Sandpaper

The last few weeks, I have felt like sandpaper, inside and out.  I know I’m a little depressed, as this month marks the beginning of the anniversaries.  We plan a scuba diving trip, we find out we’re pregnant, we cancel the scuba trip, we lose the baby, etcetera, etcetera, etcetera.  The pain and depression the miscarriage anniversaries bring to the forefront feel like sandpaper on my soul.  Everything scratches and chafes until I feel completely raw and overexposed.  That feeling makes me, in turn, abrasive to everyone around me, loved ones included.  I know I’m angry, and I know that I am taking it out on innocent bystanders, but I am largely helpless to control it.  This results in further disaster and even more sandpaper scratches all around.

I’m not at all saying I am not responsible for my irritable actions; I know I’m usually wrong when I’m “acting out.”  But I now have far greater sympathy for the “devil made me do it” defense.  It is not fair to punish anyone else for my pain,  yet I continually find myself in that exact situation.  There are days I could strangle coworkers with relish, and road-rage is an understatement.  Over the last year I have gained growing control over the rage part of grief that is so easy to fall into.  To me, anger is the easiest of all the accompanying emotions to name and experience for several reasons.  It is perhaps the easiest negative emotion to identify, and it is simple – clear even.  Sad and depressed seem to feel more complex or at least more faceted than anger.  Anger is also the easiest to redirect – you can be angry because someone cut you off in traffic without admitting that you’re angry at God or yourself over the loss.
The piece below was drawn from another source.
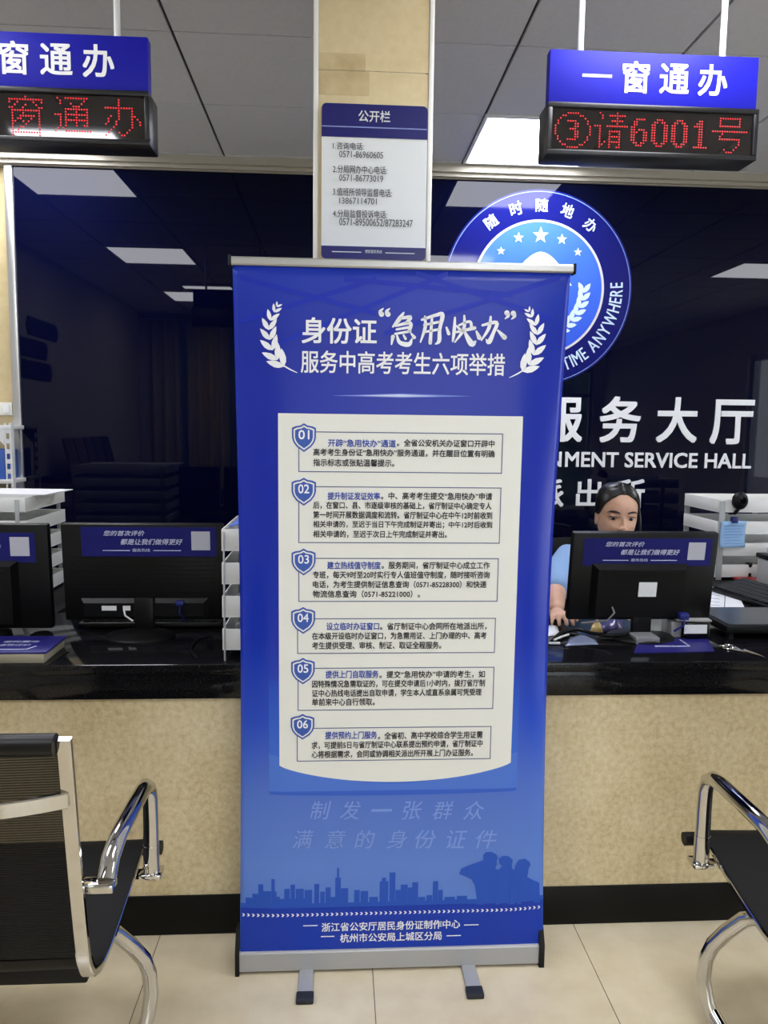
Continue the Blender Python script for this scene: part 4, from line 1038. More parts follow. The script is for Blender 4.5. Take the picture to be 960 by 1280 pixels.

The same things that make anger the easiest to acknowledge also make it the most dangerous one for me to deal with: I don’t have to identify its source to express it.  Sandpaper begets sandpaper…

In spite of the pain, there are some benefits to sandpaper.  Grief is initially all rough and jagged edges.  I’m no expert, but from experience I know that the timelines are different for everybody and every situation, and the rough, jagged edges come and go in cycles.  But the constancy of the emotions does eventually take the edge off of them.  Now I CAN say, “Okay, I am sad because this situation reminded me of Hannah.  I need to write or call someone to talk or stop and breathe before I go into angry mode and/or depression.”  (And yes, I do use “and/or” in my internal dialogue; I think it’s a geek thing and/or I like to leave my options open.)  I don’t think the pain really goes away or even lessens all that much.  I think the repeated exposure teaches us how to accept it and move on with it, sanding off the peaks and valleys until there is a smooth, beautiful surface.

Sandpaper begets beauty as long as it is properly applied.  This is a lesson that I am learning at dunce speed – I should be wearing the conical hat and writing it on the chalkboard several hundred times.  I know what the sandpaper does to me; why do I ever rough anyone else up when I’m feeling badly?  I, of all people, should be applying salve to the wounds around me instead of inflicting them.  I’m trying.  I am at least becoming more mindful that most of the time there is an underlying cause to a lot of the rudeness we all encounter.  Some people are just rotten, but most of the time, we are just sandpaper burns in search of a little balm.  My goal is to apply it liberally from now on and leave the sandpaper to work on my own jagged edges.